> DATASET SECTION
** Begin **

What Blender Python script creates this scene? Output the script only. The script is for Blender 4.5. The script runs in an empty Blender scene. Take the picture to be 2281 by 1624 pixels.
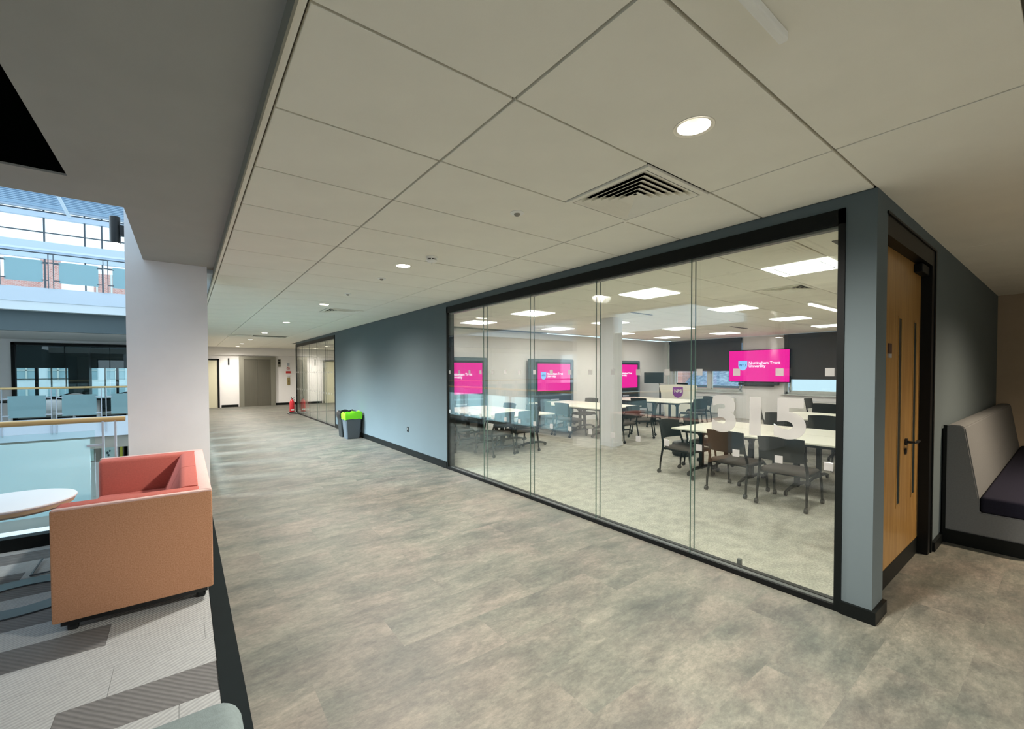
import bpy, bmesh, math, random
from mathutils import Vector, Matrix
random.seed(7)
PI = math.pi
COL = bpy.context.scene.collection
SC = bpy.context.scene

# ------------------------------------------------------------------ camera, world, exposure
CAM_H = 1.4597
yaw, pitch, roll = math.radians(36.8929), math.radians(-1.165), math.radians(-0.1376)
cyw, syw, cp, sp = math.cos(yaw), math.sin(yaw), math.cos(pitch), math.sin(pitch)
fwd = Vector((syw*cp, cyw*cp, sp)); rgt = Vector((cyw, -syw, 0)); upv = rgt.cross(fwd)
cr, sr = math.cos(roll), math.sin(roll)
r2 = rgt*cr + upv*sr; u2 = -rgt*sr + upv*cr
camd = bpy.data.cameras.new('camera'); cam = bpy.data.objects.new('camera', camd); COL.objects.link(cam)
cam.matrix_world = Matrix(((r2.x, u2.x, -fwd.x, 0), (r2.y, u2.y, -fwd.y, 0), (r2.z, u2.z, -fwd.z, CAM_H), (0, 0, 0, 1)))
camd.sensor_fit = 'HORIZONTAL'; camd.sensor_width = 36.0
camd.lens = 957.015/2281*36.0
camd.shift_x = (1140.5-1130.0)/2281; camd.shift_y = (847.10-812.0)/2281
camd.clip_start = 0.05; camd.clip_end = 200
SC.camera = cam
SC.view_settings.view_transform = 'Standard'; SC.view_settings.look = 'None'
SC.view_settings.gamma = 1.0; SC.view_settings.use_curve_mapping = False
SC.view_settings.exposure = 0.98
try:
    SC.cycles.use_denoising = True
    SC.cycles.transparent_max_bounces = 24
    SC.cycles.max_bounces = 10; SC.cycles.diffuse_bounces = 5; SC.cycles.glossy_bounces = 4
    SC.cycles.sample_clamp_indirect = 6.0
except Exception: pass
W = bpy.data.worlds.new('sky'); SC.world = W; W.use_nodes = True
bg = W.node_tree.nodes['Background']; bg.inputs[0].default_value = (0.68, 0.86, 1.0, 1); bg.inputs[1].default_value = .92

def lamp(kind, name, loc, power, color=(1, 1, 1), size=0.1, rot=(0, 0, 0), size_y=None, angle=None, blend=0.6):
    d = bpy.data.lights.new(name, kind); d.energy = power; d.color = color
    if kind == 'AREA':
        d.shape = 'RECTANGLE' if size_y else 'DISK'; d.size = size
        if size_y: d.size_y = size_y
    else: d.shadow_soft_size = size
    if kind == 'SPOT': d.spot_size = math.radians(angle or 120); d.spot_blend = blend
    o = bpy.data.objects.new(name, d); o.location = loc; o.rotation_euler = rot; COL.objects.link(o); return o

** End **

Lines containing the word "scene" are to be tallied; report only the total.

3